* DATA LINES *

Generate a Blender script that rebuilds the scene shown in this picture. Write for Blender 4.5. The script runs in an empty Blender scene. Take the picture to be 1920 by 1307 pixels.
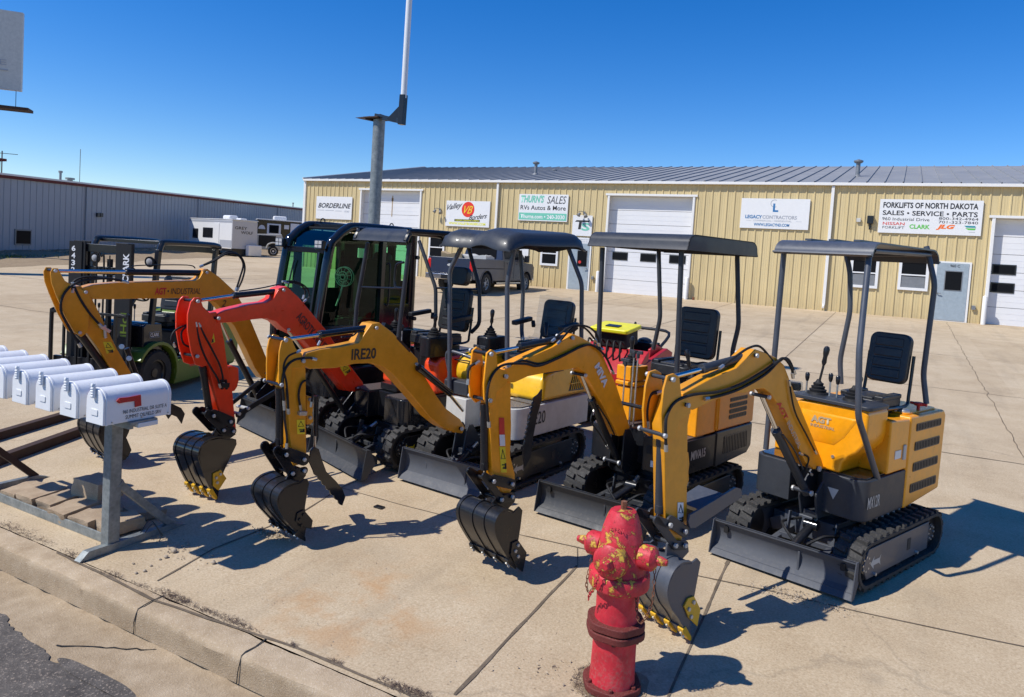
import bpy, bmesh, math, random
from mathutils import Vector, Matrix, noise as mnoise
random.seed(7)
sc = bpy.context.scene
col = sc.collection
R = math.radians
PI = math.pi
# ------------------------------------------------------------------ camera model (1920x1307 picture)
F, CY = 1351.3, 551.0
PIT, ROL, YAW = R(3.028), R(3.614), R(-28.22)
H, D, S = 1.375, 30.56, 0.03
FW = Vector((math.sin(YAW)*math.cos(PIT), math.cos(YAW)*math.cos(PIT), -math.sin(PIT)))
_r = Vector((math.cos(YAW), -math.sin(YAW), 0)); _u = _r.cross(FW)
RT = _r*math.cos(ROL) + _u*math.sin(ROL); UP = -_r*math.sin(ROL) + _u*math.cos(ROL)
C = Vector((0, 0, H))
def ray(x, y): return FW + RT*((x-960)/F) - UP*((y-CY)/F)
def gz(y): return -S*(D-y)
def gnd(x, y, h=0.0):
    d = ray(x, y); return C + d*((-S*D+h-H)/(d.z-S*d.y))
def atY(x, y, Y):
    d = ray(x, y); return C + d*(Y/d.y)
cd = bpy.data.cameras.new('camera'); cam = bpy.data.objects.new('camera', cd); col.objects.link(cam)
cd.sensor_width = 36; cd.lens = 36*F/1920; cd.shift_y = (CY-653.5)/1920; cd.clip_end = 3000; cd.clip_start = .05
cam.matrix_world = Matrix(((RT.x, UP.x, -FW.x, 0), (RT.y, UP.y, -FW.y, 0), (RT.z, UP.z, -FW.z, H), (0, 0, 0, 1)))
sc.camera = cam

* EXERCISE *
Copy out each line that contains the word "picture".

* EXERCISE RESULT *
Generate a Blender script that rebuilds the scene shown in this picture. Write for Blender 4.5. The script runs in an empty Blender scene. Take the picture to be 1920 by 1307 pixels.
# ------------------------------------------------------------------ camera model (1920x1307 picture)